Countryside Invites

by Pete Hindle

It is now officially summer. And with summer, there comes the dreaded “Countryside Invite”. That’s my term for those parties that are held in the middle of nowhere, but that you have to attend. It’s usually a not-too-interesting event – a relatives birthday, an engagement party, or some sort of art event – but it’s the sort of invite that it’s very hard to turn down owing to emotional blackmailing.

It’ll usually be somewhere really hard to get to, making it doubly unappetising because you don’t really want to be there in the first place, but you have to go somewhere that the Daily Mail is regarded as being too liberal. Maybe you can cadge a lift, or perhaps there will be some sort of rudimentary public transport system that will take you to the village hall you need to be at, but don’t expect to be able to rely on that transportation in order to get home.

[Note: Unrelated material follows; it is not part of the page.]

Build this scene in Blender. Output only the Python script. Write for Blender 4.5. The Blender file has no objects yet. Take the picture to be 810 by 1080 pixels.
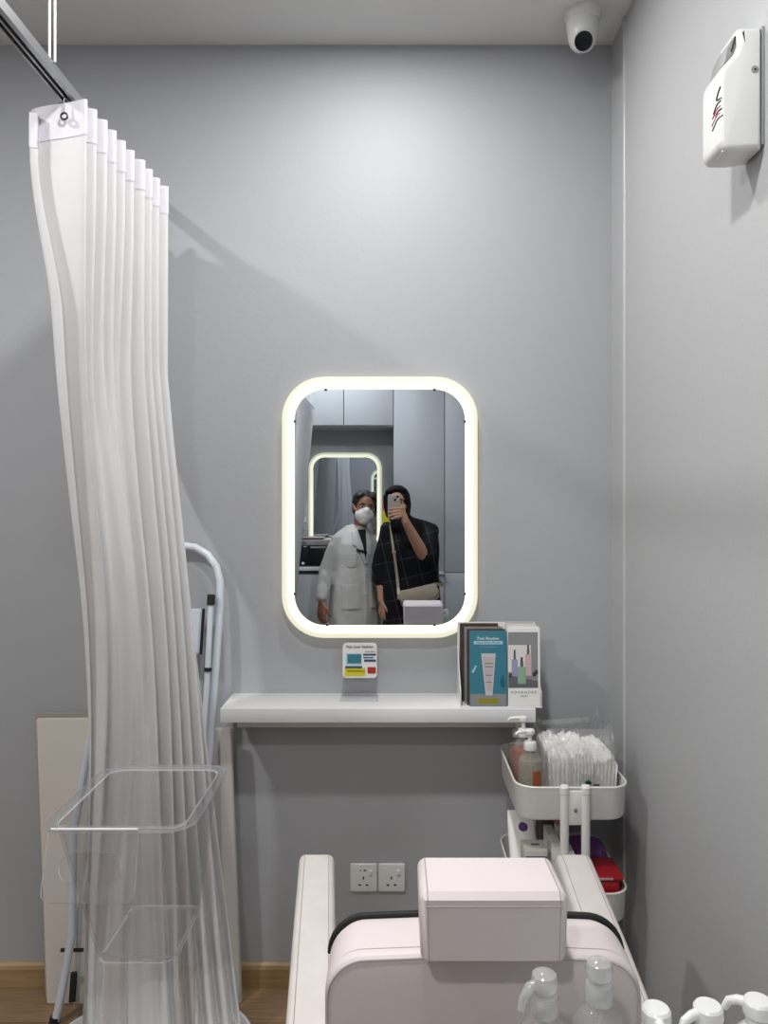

The event itself isn’t usually fun, because you are far from home, with people who you hardly know, and that’s a recipe for awkwardness. And then, at the end of the party, you’ll have to leave.

It’s at this point the true horror of the Countryside Invite makes itself known. Your reason for being in the countryside is now over, and you now face a journey back to civilisation that will form the backbone of your conversations with friends for the next few weeks.

I personally have jumped over rivers, slept on air-beds in the middle of nowhere, and walked home through fields of sleeping cows after these events. But this year, finding myself single and about 250 miles away from my friends, I think I’ll be able to dodge any of this seasons Countryside Invites. Thankfully.